Soil organic carbon (SOC) is a key indicator of ecosystem health, with a great potential to affect climate change. This study aimed to develop, evaluate, and compare the performance of support vector regression (SVR), artificial neural network (ANN), and random forest (RF) models in predicting and mapping SOC stocks in the Eastern Mau Forest Reserve, Kenya. Auxiliary data, including soil sampling, climatic, topographic, and remotely-sensed data were used for model calibration. The calibrated models were applied to create prediction maps of SOC stocks that were validated using independent testing data. The results showed that the models overestimated SOC stocks.
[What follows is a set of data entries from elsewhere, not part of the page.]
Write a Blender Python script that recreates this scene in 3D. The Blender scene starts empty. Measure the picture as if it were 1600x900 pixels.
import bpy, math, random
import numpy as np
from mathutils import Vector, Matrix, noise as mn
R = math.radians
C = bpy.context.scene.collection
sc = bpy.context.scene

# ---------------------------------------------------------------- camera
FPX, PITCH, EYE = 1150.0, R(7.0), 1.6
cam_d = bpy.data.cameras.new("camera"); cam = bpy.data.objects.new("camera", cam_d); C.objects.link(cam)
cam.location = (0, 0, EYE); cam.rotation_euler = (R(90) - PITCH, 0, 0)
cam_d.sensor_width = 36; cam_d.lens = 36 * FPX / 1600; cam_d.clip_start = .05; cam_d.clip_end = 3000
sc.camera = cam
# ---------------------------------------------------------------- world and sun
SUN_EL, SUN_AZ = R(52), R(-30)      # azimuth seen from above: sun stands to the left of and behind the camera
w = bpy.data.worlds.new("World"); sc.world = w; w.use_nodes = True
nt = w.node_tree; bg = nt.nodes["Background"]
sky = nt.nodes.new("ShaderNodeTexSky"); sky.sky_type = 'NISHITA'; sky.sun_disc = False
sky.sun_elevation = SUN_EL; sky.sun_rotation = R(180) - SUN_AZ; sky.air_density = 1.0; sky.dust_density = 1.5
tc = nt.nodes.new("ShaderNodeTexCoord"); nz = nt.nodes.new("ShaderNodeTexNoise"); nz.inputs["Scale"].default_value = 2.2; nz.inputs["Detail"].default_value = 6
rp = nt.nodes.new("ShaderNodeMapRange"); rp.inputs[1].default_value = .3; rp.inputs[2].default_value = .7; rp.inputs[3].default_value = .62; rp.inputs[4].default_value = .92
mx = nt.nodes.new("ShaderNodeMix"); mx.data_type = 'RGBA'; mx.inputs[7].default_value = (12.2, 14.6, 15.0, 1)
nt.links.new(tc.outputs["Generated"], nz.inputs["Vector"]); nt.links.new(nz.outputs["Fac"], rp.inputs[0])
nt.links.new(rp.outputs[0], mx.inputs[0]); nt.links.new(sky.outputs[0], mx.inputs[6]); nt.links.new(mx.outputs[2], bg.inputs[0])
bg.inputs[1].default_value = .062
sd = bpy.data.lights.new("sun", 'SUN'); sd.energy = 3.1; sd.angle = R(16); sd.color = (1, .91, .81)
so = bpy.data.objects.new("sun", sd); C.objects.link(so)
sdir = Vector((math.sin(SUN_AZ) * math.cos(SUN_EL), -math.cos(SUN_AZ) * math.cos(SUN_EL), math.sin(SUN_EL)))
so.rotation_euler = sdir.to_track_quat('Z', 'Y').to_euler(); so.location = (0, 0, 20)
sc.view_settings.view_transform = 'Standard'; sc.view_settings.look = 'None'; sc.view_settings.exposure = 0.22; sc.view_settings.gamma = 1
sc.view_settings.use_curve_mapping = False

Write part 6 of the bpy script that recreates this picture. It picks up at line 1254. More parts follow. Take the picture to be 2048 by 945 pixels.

Random forest model with a mean error (ME) of −6.5MgCha−1 had the highest tendency for overestimation, while SVR model with an ME of −4.4MgCha−1 had the lowest tendency. Support vector regression model also had the lowest root mean squared error (RMSE) and the highest R2 values (14.9MgCha−1 and 0.6, respectively); hence, it was the best method to predict SOC stocks. Artificial neural network predictions followed closely with RMSE, ME, and R2 values of 15.5, −4.7, and 0.6, respectively. The three prediction maps broadly depicted similar spatial patterns of SOC stocks, with an increasing gradient of SOC stocks from east to west. The highest stocks were on the forest-dominated western and north-western parts, while the lowest stocks were on the cropland-dominated eastern part. The most important variable for explaining the observed spatial patterns of SOC stocks was total nitrogen concentration. Based on the close performance of SVR and ANN models, we proposed that both models should be calibrated, and then the best result applied for spatial prediction of target soil properties in other contexts.